Gerechten

Delen:

Van de doperwten-crème die Mari Maris (auteur van o.v.a. De Groentebijbel) in een andere Foodtube video maakt, boetseert ze fraaie quenelles, die in de pan of in de oven gebakken kunnen worden.  Ze zijn heerlijk met salie-aardappeltjes, zoals in dit recept uit De Groentebijbel:

Doperwtquenelles met salie-aardappeltjes

2 takjes salie, gerist en gehakt

500 g verse doperwten, schoon gewicht (reken het dubbele aan ‘vuil’ gewicht)

1 flinke ui, fijngesnipperd

2 tenen knoflook, fijngehakt

2 tl komijnpoeder

40 tot 80 g geraspte (belegen) kaas

3 à 4 eieren

 

  1. 800 g (nieuwe) aardappel, in de lengte gehalveerd en vervolgens doormidden

boter

(zonnebloem)olie

eventueel: 100 g haver- of tarwevlokken (die geven extra structuur, as u gladde wil hoeft het dus niet)

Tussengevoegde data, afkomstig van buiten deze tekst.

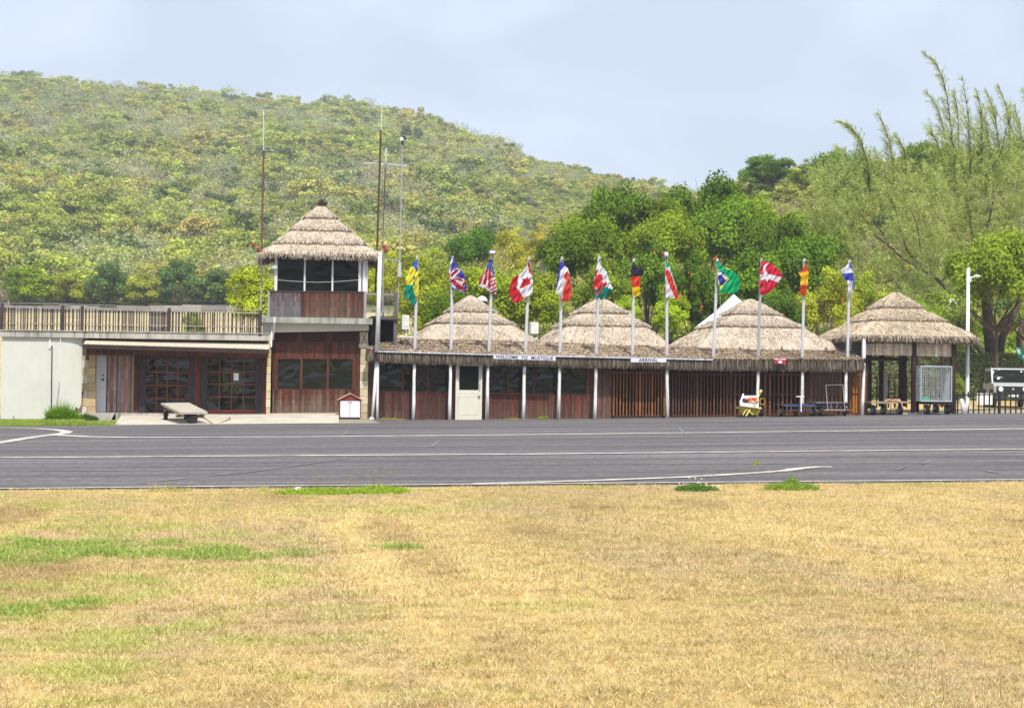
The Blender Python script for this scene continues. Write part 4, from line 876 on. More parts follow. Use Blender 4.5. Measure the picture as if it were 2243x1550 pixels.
# roof pitch, gutter, domes
xs_ = [802, 880, 1000, 1120, 1300, 1460, 1560, 1700, 1800, 1893]
fr = [P(x, ev(x) - 1, 68.3) for x in xs_]; bk = [P(min(max(x, 872), 1850), float(np.interp(x, [880, 1130, 1450, 1700, 1893], [741, 745, 758, 764, 768])), 71.0) for x in xs_]
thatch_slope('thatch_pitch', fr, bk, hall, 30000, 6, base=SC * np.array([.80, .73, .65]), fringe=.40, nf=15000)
m = MB()
for a, b in zip([820, 960, 1120, 1290, 1460], [960, 1120, 1290, 1460, 1562]): m.pbox(a, b, (ev(a) + .5, ev(b) + .5), (ev(a) + 4.2, ev(b) + 4.2), 68.22, .05)
m.build('gutter', material('gutter_white', (.55, .56, .60), rough=.5, var=.1, scale=3, bump=.05), hall)
m = MB(); m.tube([P(877, 738, 71.3), P(1000, 742, 70.95), P(1100, 743.5, 70.95), P(1178, 742, 71.2)], .03, 6); m.build('roof_pipe', WHITE, hall)
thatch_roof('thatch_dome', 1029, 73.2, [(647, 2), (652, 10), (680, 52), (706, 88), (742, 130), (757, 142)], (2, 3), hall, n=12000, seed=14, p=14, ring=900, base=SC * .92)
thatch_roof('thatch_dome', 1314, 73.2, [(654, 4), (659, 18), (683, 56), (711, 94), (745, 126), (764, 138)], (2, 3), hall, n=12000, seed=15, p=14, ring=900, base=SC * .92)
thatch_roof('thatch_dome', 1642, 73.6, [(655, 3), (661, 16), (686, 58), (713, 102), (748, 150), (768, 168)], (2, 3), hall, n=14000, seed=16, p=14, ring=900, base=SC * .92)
# posts
for i, (xb, xt) in enumerate(((826, 828), (905, 908.5), (985, 987), (1066.5, 1069), (1146, 1149.5), (1223.5, 1226), (1303, 1306), (1462, 1461), (1657.5, 1661), (1756, 1758.5), (1851.5, 1854), (1889, 1892))):
    m = MB(); a, b = P(xb, gb(xb) + 1, 68.35), P(xt, ev(xt) + 8, 68.5); wob = Vector((.008 * math.sin(i * 2.1), 0, 0)); m.tube([a, a.lerp(b, .3) + wob, a.lerp(b, .65) - wob, b], [.062, .066, .058, .06] if i else .05, 9)
    m.build('post', WOODWHITE if i != 0 else WHITE, hall, smooth=True)
m = MB(); m.tube([P(814, 925, 68.25), P(820, 860, 68.3), P(825, 790, 68.4)], .06, 8); m.tube([P(813, 926, 68.25), P(814.5, 914, 68.25)], .085, 8); m.build('leaning_pipe', WHITE, hall, smooth=True)
# slatted gates and railing
OR = (.25, .090, .030); BR = (.11, .040, .021)
def gate(xa, xb, ya, yb, n, Y, c, name='slatted_gate', mid=None, top=True, seed=1):
    m = MB(); r = random.Random(seed)
    m.pbox(xa, xb, ya + 3, ya + 7, Y + .02, .04, tuple(v * .8 for v in c)); m.pbox(xa, xb, yb - 9, yb - 5, Y + .02, .04, tuple(v * .55 for v in c))
    if mid: m.pbox(xa, xb, mid, mid + 4, Y + .02, .04, tuple(v * .5 for v in c))
    for i in range(n):
        x = xa + (xb - xa) * (i + .5) / n; k = r.uniform(.65, 1.25); w = 1.35 * r.uniform(.8, 1.2) if 0 < i < n - 1 else 2.2; m.pbox(x - w, x + w, ya + r.uniform(-1.5, 1), yb - 4 if i % (n - 1) else yb - 3, Y, .03, (c[0] * k, c[1] * k * r.uniform(.85, 1.2), c[2] * k))
    return m.build(name, SLATW, hall)
gate(1341, 1398, 811, 918, 8, HY, OR, seed=1); gate(1399, 1459, 811, 917.5, 9, HY, OR, seed=2)
gate(1471, 1531, 815, 917, 9, HY, BR, seed=3); gate(1532, 1597, 815, 916, 9, HY, BR, seed=4)
for xa, xb, n, s_ in ((1606, 1680, 8, 5), (1682, 1766, 9, 6), (1772, 1846, 8, 7), (1858, 1900, 4, 8)): gate(xa, xb, 815, 914, n, HY, (.14, .055, .03) if xa < 1680 else (.20, .075, .032), name='slatted_rail', mid=861, seed=s_)
for xa in (1336, 1465, 1601, 1677, 1769, 1850):
    m = MB(); m.pbox(xa - 3, xa + 3.5, 790, gb(xa) - 1, HY + .06, .15, (.10, .04, .022)); m.build('inner_post', SLATW, hall)
# dark hall behind the gates
m = MB(); X0, X1 = PX(1341, 69.2, 850), PX(1850, 76, 850); zf = g1(PX(1600, 69, 910), 69.0)
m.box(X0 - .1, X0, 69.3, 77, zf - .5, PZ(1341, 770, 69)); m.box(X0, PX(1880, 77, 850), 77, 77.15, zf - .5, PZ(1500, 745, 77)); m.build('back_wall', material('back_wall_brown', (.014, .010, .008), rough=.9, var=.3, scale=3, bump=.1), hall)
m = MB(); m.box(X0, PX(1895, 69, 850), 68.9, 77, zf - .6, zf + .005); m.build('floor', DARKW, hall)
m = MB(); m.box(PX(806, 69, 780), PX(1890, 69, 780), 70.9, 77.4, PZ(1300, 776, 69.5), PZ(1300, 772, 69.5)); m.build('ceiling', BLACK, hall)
# orange board and red box seen inside at the right end
m = MB(); m.pbox(1868, 1884, 826, 905, 70.2, .06, (.45, .16, .02)); m.build('orange_board', STONE, hall)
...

Smelt in een steelpannetje met dikke bodem een flinke klont boter met de salie. Laat zachtjes trekken, eventueel op een sudderplaatje. Hoe langer hoe liever, maar draai het vuur uit als de boter wil gaan bruisen, laat hem dan iets afkoelen en zet eventjes later weer op. Het is niet de bedoeling dat de boter kleurt.

Maal ondertussen de doperwten, ui, knoflook en komijn in de keukenmachine tot een grove puree – laat liever her en der een herkenbaar erwtje zitten dan het geheel te glad te draaien. Meng de kaas erdoor. Ik vind het lekker om de kaas vooral te gebruiken als plakmiddel waarvan je alleen een hint proeft; voor een kaziger smaak kan er tot 80 gram door. Maak hoog op smaak met peper & zout.

Voeg zoveel ei en haver- of tarwevlokken toe tot het een smeuïge massa is, nét iéts te nat om te kneden. Laat een kwartier staan zodat de vlokken het vocht kunnen opnemen.

Zet dan de aardappelen op met kokend water.

Vorm de quenelles op bakpapier en zet in een oven van 180 ºC en laat ze in 15 à 20 minuten stevig worden. Bedruip eventueel halverwege een keertje met olie (of leg er vlokjes boter op)

Of, –als u van de korstjes bent–: verwarm terwijl de aardappel opstaan een ruime koekenpan, of twee, op middelhoog vuur met een laagje olie. Vorm met twee lepels stevige quenelles van de doperwten en leg ze direct in de pan. Geef de onderkant zeker vier minuten de tijd om te stollen en goudgeel te worden en draai ze pas daarna voorzichtig om. Draai het vuur wat lager en bak in 10 à 14 minuten, zodat er rondom een mooi korstje zit en de vulling gestold is. Als u in één pan bakt zal niet alles passen, zet dan in plaats van een deksel een ovenschaaltje op de kokende aardappelen en schep daar de klare quenelles op zodat ze warm blijven terwijl u de rest bakt (zet er niets overheen, dan worden ze weer nat).

Giet de aardappelen af, laat ze goed uitdampen, doe dan terug in de pan en schenk de salieboter erover. Maal er een beetje zout over en schud goed door elkaar.

Schep op elk bord een hoopje aardappel en schik er drie quenelles naast. Geef de rest apart.

Wie geen trek heeft in aardappel kan er ook heel goed couscous of geroosterd landbrood bij eten. Allebei ook lekker met salieboter trouwens.